秋比古くんの言うこともわかるが……

  • ★★★ Excellent!!!

 ちょっとミステリに対する考え古くないかな?
米澤穂信が直木賞取ってるこの時代に、「殺人事件やおどろおどろしい舞台設定も何もないミステリなんか誰が喜ぶんだ」はさすがに……。横溝正史まで遡れとでも言うのか。


「五分で読める文字数の中に魅力的な謎を込めるのは無理」とも言っているが、フーダニット、ホワイダニット、ハウダニットのどれか一つに的を絞って謎を提示すれば不可能ではないだろうし、実際応募作の中でも評価の高いものはそうしている。


 そもそも、「なんで5分で読書でミステリをやろうと思ったか」などと言ってるが、普段本を読まないであろう小学校高学年や中学生に読書の楽しみを教えようという企画なんだから、様々なジャンルを取り扱うのは当然だろう。まして娯楽小説の王道であるミステリが入るのは何もおかしくねぇべ? むしろそこを疑問を思う時点で、ミステリが不人気ジャンルであると自ら言ってるようなもんじゃね?

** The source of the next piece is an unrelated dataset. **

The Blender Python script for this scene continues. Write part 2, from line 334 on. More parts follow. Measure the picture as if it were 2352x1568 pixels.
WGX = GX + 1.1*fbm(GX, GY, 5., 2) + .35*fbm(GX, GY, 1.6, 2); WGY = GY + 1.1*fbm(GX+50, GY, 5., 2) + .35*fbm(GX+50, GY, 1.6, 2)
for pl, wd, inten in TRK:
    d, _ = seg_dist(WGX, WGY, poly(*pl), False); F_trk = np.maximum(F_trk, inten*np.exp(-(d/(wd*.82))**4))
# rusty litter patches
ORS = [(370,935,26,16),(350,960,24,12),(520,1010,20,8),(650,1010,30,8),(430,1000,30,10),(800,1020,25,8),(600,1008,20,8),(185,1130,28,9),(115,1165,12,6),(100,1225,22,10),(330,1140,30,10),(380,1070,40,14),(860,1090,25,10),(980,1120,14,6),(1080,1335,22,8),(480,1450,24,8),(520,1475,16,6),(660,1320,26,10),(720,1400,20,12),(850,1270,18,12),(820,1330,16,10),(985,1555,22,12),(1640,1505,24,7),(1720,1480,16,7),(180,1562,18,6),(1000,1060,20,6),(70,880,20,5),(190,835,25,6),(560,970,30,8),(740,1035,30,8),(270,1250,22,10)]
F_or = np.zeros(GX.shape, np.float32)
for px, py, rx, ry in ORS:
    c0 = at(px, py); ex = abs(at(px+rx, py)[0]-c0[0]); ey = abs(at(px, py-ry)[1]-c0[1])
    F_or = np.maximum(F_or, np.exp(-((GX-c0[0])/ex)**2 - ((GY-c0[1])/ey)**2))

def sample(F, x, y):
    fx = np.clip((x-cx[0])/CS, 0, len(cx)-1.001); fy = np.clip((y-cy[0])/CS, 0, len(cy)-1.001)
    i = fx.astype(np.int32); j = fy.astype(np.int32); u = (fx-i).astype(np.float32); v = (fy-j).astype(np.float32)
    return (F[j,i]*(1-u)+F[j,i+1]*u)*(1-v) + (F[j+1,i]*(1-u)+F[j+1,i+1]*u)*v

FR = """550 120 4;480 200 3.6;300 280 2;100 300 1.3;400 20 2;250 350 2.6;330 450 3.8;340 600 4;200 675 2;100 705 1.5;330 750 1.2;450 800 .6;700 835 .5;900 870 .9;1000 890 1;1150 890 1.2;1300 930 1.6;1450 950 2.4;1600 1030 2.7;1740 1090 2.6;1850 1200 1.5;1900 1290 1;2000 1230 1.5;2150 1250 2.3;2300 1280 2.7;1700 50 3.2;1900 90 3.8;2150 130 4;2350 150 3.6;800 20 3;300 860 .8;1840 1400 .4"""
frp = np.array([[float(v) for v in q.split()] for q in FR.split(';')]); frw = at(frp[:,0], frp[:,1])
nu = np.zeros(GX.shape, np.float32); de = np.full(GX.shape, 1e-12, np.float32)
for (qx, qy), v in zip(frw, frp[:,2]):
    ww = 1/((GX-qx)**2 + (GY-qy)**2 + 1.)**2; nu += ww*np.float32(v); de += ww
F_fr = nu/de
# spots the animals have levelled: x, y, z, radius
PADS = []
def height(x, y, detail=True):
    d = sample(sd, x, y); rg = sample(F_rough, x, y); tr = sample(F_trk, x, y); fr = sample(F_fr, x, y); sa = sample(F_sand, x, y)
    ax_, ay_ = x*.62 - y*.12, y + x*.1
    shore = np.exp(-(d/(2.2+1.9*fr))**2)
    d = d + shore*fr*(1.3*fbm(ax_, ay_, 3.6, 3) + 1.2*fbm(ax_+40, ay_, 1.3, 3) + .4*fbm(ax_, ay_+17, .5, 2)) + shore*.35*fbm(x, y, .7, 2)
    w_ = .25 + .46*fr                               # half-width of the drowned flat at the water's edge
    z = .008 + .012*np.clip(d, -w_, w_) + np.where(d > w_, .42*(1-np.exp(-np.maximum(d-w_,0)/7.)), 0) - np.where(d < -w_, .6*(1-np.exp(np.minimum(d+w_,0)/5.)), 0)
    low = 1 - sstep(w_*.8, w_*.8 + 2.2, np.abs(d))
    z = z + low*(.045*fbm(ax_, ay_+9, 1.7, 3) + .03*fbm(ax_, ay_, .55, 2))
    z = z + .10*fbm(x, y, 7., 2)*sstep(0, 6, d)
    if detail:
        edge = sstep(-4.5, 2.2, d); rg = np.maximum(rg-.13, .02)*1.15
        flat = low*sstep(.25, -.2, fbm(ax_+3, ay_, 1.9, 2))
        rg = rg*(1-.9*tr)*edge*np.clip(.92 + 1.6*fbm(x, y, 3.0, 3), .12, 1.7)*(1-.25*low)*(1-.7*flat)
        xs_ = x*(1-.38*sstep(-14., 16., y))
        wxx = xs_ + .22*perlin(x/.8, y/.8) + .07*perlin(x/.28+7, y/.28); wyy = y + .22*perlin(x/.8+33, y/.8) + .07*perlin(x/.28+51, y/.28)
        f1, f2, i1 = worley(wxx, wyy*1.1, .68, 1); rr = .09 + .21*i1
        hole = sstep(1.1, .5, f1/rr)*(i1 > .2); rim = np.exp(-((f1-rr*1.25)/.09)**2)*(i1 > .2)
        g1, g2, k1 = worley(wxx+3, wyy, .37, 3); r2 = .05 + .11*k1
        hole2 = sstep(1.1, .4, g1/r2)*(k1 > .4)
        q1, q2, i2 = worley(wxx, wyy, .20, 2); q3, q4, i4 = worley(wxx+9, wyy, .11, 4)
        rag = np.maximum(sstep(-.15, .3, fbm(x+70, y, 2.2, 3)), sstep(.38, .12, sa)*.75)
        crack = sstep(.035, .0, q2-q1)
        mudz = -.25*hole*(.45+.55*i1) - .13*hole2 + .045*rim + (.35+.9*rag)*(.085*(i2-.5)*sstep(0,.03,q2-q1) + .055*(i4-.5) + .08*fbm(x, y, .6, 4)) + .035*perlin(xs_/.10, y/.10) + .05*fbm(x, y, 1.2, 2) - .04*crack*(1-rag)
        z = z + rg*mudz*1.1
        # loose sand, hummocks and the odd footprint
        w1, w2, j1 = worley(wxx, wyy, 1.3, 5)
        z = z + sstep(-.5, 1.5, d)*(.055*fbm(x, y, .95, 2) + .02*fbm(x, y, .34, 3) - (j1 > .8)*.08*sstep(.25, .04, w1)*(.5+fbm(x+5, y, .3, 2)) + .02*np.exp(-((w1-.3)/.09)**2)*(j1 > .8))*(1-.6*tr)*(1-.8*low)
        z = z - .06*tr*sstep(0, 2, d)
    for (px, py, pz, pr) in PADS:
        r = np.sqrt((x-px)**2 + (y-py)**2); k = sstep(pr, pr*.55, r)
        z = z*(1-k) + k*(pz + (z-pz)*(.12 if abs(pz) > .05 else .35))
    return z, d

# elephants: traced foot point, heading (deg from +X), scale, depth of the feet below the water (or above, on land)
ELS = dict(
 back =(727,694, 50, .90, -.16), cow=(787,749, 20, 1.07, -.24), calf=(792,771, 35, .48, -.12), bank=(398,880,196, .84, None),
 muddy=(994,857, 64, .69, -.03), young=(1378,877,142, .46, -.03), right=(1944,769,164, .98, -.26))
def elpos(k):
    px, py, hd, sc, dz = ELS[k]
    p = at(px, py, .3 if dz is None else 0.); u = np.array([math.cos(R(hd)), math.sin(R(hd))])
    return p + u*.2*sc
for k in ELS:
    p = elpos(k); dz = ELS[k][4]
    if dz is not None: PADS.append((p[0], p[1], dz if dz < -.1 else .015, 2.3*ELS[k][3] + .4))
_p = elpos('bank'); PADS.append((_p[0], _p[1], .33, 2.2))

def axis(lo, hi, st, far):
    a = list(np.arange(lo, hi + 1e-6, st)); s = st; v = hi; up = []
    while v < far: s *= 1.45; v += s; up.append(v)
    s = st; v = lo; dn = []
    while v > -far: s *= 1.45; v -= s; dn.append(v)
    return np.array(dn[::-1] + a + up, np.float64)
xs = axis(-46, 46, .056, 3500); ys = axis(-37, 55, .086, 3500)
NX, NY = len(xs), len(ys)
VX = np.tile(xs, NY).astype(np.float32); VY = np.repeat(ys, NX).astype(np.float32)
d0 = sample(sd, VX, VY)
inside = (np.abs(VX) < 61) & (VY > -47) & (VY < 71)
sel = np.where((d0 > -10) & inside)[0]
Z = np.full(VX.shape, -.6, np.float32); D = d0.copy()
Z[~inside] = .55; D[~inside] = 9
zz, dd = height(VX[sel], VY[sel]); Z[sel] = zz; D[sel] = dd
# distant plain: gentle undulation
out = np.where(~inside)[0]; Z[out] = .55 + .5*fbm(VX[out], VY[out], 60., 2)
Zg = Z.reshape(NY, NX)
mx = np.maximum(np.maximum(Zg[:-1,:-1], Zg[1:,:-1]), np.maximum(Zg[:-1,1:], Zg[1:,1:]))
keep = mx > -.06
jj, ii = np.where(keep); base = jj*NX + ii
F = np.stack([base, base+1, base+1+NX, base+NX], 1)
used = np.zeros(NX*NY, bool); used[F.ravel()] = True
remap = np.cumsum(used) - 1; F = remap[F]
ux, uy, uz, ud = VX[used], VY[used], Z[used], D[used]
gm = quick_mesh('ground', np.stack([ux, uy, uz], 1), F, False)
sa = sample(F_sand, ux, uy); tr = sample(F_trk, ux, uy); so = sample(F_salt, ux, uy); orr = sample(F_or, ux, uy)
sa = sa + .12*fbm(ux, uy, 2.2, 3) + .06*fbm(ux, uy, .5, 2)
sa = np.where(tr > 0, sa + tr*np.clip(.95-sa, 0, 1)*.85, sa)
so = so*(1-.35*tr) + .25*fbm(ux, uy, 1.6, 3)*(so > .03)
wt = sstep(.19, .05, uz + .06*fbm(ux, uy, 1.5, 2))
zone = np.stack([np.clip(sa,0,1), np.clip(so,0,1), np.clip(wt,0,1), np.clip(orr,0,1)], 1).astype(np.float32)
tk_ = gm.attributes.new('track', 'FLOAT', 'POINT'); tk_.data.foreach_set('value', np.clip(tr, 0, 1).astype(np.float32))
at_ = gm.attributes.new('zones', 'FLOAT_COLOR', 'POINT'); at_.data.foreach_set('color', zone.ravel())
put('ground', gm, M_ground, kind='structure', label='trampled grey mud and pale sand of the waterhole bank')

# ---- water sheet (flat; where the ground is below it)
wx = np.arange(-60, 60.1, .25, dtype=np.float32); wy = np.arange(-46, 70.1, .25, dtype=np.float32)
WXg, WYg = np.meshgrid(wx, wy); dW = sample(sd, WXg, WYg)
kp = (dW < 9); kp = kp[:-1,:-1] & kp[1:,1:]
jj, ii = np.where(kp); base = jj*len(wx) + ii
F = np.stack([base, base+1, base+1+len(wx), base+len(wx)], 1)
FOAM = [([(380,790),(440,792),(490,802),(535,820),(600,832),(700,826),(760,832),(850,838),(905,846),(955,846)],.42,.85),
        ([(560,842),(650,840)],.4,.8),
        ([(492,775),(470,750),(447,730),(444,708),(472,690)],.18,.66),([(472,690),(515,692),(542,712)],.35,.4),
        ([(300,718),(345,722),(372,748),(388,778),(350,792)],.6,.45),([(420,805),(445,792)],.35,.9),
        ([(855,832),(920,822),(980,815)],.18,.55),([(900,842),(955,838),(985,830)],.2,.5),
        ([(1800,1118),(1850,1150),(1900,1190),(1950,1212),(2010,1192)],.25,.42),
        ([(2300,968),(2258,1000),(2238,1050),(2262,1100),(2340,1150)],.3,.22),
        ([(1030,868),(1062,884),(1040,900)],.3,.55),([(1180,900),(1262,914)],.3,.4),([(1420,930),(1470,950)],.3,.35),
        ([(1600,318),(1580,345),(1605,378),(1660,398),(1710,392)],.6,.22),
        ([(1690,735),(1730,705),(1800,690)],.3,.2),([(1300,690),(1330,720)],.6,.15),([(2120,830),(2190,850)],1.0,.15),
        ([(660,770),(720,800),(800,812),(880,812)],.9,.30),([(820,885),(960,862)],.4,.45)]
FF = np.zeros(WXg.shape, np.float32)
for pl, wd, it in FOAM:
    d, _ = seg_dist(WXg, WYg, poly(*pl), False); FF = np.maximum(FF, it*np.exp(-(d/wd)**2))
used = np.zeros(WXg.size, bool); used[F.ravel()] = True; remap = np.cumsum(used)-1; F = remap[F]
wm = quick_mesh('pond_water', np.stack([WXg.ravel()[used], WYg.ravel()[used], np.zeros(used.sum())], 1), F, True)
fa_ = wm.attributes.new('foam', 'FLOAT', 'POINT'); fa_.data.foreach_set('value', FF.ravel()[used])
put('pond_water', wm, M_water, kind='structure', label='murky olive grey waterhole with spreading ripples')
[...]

 さらに、「子供向けに配慮した陳腐な謎にミステリ風味の味付けをしたところで、『ミステリをつまらないジャンルだと思う読者』を量産するだけだ」とくるからね……。
よくある「ジャンルにとってマイナスになるからやめろ」論。こういう人はなぜかこういう事を言う時だけ現状を無視し、誰も余計なことをしなければ自然にそのジャンルが栄えていく前提で話をする。だが実際には、何もしないことのマイナスを上回る失敗などそうそうないので、何か新しいことをするたびに批判をするファンを抱えているジャンルは徐々に衰退していくのだ。


 そう、彼が「俺の方がにわかのお前よりもよっぽど純粋なミステリファンなんだよ」と言うに至って謎は全て解ける。
探偵を名乗るこの男こそが、ミステリというジャンルを衰退させる犯人なのだ。
「探偵自身が犯人であってはならない」というノックスの十戒を逆手に取り読者の虚を突いた手の込んだオチであると言えよう。



……こんな感じで、面倒くさいオタクを描写するディティールの細かさが秀逸な小説でした。